## WHAT IS EXPECTED
The listing below holds a line with "b = BM(); box(b, 5.1, 5.2, FY" and a later line with "b = BM(); box(b, 8.3, 8.4, FY". Write out those two lines and every line between them, exactly, and nothing else.
——————
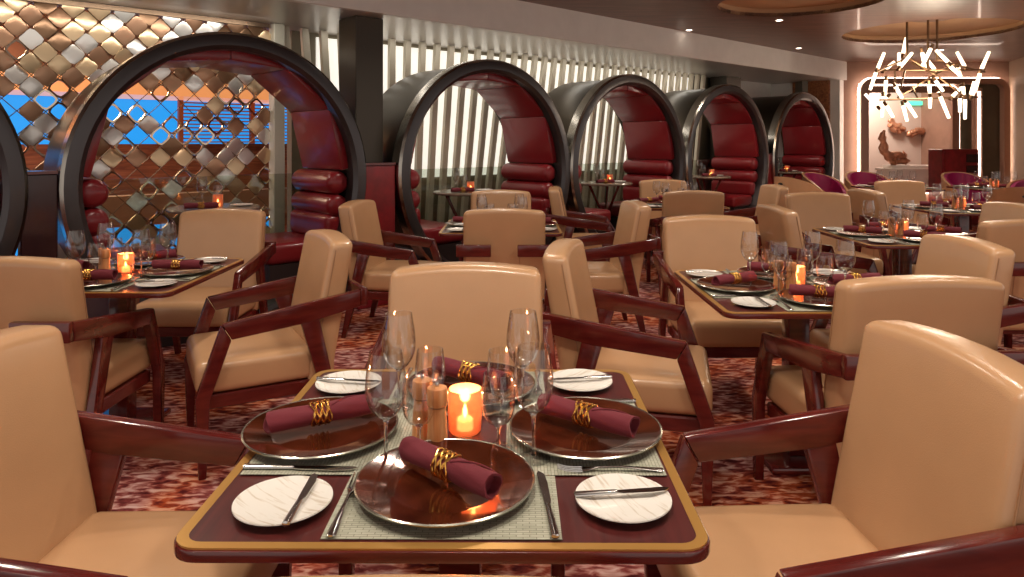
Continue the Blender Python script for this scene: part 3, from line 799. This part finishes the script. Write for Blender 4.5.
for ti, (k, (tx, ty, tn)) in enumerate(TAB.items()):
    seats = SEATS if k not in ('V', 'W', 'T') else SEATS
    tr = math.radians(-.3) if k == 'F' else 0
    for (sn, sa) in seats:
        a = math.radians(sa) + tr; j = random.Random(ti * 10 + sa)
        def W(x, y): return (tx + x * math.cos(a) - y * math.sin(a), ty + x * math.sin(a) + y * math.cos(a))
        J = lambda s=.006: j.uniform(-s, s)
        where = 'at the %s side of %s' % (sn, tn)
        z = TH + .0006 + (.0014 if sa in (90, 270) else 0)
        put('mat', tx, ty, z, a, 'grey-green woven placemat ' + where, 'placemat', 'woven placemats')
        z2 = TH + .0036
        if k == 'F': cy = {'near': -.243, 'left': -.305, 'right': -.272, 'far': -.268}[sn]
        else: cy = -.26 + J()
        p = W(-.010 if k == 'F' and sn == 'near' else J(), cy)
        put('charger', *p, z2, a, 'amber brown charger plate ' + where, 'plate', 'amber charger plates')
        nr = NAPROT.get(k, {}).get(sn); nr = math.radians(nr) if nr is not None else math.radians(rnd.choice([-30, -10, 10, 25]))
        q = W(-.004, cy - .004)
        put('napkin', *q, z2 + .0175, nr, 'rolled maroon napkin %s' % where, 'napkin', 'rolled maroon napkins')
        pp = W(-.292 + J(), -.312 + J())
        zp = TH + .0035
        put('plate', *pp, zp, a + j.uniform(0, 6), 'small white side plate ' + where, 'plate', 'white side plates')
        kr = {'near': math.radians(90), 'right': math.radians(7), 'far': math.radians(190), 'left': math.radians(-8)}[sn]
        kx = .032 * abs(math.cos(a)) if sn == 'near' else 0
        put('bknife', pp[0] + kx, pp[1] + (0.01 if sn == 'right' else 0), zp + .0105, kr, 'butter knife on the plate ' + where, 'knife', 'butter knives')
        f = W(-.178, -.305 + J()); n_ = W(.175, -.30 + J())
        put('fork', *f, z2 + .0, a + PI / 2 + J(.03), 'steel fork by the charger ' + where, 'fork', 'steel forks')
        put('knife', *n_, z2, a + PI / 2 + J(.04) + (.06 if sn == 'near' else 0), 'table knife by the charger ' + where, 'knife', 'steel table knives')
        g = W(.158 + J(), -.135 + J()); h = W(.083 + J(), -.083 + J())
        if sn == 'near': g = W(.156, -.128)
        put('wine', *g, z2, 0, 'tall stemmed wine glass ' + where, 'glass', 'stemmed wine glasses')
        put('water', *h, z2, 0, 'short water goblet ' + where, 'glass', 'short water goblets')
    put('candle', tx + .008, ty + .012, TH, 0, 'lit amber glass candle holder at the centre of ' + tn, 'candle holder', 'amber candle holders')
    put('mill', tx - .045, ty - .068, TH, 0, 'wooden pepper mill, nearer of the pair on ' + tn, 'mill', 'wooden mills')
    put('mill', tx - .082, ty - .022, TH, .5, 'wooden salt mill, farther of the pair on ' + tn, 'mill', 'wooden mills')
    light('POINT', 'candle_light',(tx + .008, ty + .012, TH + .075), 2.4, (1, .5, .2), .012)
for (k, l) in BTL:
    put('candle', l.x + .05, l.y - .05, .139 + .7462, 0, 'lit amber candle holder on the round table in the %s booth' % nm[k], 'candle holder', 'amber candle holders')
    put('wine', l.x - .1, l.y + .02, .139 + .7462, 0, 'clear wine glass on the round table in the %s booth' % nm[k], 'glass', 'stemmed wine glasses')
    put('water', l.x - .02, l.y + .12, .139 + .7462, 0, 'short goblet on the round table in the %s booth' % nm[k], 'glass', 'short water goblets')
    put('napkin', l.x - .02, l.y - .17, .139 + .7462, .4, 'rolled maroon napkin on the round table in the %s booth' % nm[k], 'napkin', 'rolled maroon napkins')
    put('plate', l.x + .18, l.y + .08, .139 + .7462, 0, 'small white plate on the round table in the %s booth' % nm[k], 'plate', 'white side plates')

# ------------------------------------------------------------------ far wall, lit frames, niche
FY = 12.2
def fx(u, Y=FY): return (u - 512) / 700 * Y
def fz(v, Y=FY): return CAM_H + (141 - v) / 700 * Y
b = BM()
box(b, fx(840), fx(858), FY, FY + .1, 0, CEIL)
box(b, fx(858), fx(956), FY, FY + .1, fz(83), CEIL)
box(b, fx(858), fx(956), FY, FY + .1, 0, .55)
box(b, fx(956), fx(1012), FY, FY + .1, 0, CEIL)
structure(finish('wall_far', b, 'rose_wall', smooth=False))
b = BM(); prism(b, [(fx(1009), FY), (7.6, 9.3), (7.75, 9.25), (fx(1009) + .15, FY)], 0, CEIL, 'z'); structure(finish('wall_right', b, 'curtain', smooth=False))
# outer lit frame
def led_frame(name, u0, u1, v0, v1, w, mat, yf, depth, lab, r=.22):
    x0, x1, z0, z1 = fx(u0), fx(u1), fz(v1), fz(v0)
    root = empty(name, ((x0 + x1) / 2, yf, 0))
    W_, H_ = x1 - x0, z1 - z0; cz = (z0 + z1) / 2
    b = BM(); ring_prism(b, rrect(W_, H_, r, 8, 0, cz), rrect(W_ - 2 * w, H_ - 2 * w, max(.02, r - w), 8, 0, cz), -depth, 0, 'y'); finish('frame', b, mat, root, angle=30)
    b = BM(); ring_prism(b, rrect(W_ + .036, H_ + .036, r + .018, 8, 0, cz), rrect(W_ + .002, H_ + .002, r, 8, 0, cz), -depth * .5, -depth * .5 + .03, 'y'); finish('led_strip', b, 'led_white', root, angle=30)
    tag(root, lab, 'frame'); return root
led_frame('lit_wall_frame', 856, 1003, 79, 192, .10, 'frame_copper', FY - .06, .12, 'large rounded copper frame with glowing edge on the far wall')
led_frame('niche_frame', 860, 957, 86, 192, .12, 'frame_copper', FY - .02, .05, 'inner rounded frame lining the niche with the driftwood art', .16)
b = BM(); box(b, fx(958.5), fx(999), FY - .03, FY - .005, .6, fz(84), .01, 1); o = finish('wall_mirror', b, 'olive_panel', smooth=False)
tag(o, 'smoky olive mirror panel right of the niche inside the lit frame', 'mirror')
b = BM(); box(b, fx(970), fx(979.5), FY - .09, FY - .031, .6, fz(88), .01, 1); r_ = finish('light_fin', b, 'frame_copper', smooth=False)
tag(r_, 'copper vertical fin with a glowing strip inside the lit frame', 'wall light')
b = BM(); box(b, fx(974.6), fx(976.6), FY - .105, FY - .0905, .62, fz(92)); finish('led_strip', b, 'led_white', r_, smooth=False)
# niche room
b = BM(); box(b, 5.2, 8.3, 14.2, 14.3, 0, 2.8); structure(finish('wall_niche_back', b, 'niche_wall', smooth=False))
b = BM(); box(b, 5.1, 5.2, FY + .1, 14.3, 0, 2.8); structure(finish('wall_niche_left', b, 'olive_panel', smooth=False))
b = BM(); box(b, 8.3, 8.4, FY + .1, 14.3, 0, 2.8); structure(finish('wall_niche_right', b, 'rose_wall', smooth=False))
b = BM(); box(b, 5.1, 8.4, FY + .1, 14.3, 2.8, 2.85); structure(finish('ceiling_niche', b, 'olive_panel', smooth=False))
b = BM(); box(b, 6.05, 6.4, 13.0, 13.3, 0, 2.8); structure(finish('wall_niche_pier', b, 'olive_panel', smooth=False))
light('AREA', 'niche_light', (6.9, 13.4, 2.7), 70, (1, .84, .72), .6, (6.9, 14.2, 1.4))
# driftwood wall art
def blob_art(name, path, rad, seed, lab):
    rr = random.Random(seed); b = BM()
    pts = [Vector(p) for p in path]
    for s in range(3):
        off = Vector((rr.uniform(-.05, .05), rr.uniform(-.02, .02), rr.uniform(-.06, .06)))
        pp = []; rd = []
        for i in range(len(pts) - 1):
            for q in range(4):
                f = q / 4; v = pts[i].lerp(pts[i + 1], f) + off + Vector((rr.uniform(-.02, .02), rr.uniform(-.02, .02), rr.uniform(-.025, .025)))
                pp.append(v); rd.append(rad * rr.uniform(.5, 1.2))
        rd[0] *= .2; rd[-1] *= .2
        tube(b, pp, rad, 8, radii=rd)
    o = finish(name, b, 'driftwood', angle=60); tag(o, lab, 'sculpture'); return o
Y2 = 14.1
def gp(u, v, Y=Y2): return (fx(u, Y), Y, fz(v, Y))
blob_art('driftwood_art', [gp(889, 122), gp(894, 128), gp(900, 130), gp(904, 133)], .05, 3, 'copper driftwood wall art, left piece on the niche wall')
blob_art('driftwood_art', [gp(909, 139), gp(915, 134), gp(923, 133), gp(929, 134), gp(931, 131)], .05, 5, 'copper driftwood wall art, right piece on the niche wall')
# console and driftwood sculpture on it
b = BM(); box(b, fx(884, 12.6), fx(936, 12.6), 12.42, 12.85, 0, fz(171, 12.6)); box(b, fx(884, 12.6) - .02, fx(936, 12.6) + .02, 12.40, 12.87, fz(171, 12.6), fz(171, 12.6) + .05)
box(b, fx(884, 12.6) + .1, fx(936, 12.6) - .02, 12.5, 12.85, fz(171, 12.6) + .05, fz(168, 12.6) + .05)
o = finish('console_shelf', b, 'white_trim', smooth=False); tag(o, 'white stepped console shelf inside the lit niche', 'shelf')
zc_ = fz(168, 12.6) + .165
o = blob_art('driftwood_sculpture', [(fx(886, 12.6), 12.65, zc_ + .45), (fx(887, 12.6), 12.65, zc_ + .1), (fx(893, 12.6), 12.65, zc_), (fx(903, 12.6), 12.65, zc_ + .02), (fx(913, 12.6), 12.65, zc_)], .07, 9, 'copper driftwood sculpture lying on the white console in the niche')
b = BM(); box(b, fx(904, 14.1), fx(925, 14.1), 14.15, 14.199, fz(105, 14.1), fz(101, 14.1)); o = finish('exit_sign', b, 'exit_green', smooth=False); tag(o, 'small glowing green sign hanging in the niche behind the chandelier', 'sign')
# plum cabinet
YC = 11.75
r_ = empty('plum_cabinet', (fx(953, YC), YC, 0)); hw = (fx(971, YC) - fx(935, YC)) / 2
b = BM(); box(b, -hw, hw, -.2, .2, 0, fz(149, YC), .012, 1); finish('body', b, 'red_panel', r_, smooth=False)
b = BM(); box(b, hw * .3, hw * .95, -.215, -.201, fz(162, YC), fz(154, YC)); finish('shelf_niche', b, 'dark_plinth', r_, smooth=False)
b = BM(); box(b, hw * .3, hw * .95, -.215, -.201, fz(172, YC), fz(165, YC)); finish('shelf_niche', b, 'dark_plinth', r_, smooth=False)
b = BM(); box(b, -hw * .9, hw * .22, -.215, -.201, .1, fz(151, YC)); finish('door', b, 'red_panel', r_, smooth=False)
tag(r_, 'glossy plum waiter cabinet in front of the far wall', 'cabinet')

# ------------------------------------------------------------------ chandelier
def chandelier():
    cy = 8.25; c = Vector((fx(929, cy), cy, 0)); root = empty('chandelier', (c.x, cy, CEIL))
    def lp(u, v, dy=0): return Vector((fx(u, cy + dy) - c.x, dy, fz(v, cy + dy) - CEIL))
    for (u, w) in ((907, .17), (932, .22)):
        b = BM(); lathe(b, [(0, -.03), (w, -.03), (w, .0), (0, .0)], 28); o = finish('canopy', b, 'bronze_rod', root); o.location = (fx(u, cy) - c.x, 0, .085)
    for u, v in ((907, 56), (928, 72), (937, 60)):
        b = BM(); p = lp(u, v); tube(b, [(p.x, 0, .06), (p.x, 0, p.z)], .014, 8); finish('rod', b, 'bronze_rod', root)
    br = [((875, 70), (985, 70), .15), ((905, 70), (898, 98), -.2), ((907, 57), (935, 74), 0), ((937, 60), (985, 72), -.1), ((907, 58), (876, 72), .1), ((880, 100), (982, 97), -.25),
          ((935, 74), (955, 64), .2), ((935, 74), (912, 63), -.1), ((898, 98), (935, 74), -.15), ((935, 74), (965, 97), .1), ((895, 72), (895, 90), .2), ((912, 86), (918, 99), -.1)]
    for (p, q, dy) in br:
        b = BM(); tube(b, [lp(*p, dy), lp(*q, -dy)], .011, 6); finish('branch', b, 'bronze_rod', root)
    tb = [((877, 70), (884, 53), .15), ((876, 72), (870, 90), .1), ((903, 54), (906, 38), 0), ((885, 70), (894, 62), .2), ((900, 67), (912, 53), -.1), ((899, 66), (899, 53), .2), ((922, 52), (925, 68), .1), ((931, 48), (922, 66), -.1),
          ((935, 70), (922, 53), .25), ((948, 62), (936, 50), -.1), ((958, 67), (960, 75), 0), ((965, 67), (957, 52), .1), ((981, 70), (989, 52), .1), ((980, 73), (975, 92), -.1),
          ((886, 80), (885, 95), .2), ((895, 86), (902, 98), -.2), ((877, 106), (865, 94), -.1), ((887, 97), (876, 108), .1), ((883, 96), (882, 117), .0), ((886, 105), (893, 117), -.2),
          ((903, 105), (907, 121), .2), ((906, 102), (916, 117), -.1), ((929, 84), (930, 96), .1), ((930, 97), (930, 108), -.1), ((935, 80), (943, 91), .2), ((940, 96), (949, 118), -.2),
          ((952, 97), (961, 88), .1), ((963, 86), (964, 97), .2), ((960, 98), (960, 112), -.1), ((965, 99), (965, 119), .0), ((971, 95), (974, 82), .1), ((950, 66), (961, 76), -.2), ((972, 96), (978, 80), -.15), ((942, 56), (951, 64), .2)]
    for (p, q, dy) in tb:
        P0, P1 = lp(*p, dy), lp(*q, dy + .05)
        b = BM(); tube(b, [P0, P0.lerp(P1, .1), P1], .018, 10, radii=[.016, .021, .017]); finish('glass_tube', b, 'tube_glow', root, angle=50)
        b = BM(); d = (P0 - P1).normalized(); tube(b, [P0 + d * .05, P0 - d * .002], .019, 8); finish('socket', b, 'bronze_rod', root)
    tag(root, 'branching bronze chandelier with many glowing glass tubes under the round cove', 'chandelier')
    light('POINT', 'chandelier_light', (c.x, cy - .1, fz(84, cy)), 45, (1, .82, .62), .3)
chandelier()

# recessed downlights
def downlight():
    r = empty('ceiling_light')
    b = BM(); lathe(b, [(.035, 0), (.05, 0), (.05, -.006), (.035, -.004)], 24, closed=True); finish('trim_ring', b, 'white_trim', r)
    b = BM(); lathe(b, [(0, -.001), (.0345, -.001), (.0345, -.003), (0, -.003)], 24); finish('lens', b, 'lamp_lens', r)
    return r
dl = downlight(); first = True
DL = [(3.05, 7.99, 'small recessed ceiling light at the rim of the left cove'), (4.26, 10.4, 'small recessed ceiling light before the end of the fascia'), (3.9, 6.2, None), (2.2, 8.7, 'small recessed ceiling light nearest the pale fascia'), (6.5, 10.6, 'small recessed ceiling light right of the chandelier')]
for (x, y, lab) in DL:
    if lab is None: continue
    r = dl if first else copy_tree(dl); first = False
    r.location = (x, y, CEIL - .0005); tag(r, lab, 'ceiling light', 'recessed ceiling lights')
——————
## CORRECT OUTPUT
b = BM(); box(b, 5.1, 5.2, FY + .1, 14.3, 0, 2.8); structure(finish('wall_niche_left', b, 'olive_panel', smooth=False))
b = BM(); box(b, 8.3, 8.4, FY + .1, 14.3, 0, 2.8); structure(finish('wall_niche_right', b, 'rose_wall', smooth=False))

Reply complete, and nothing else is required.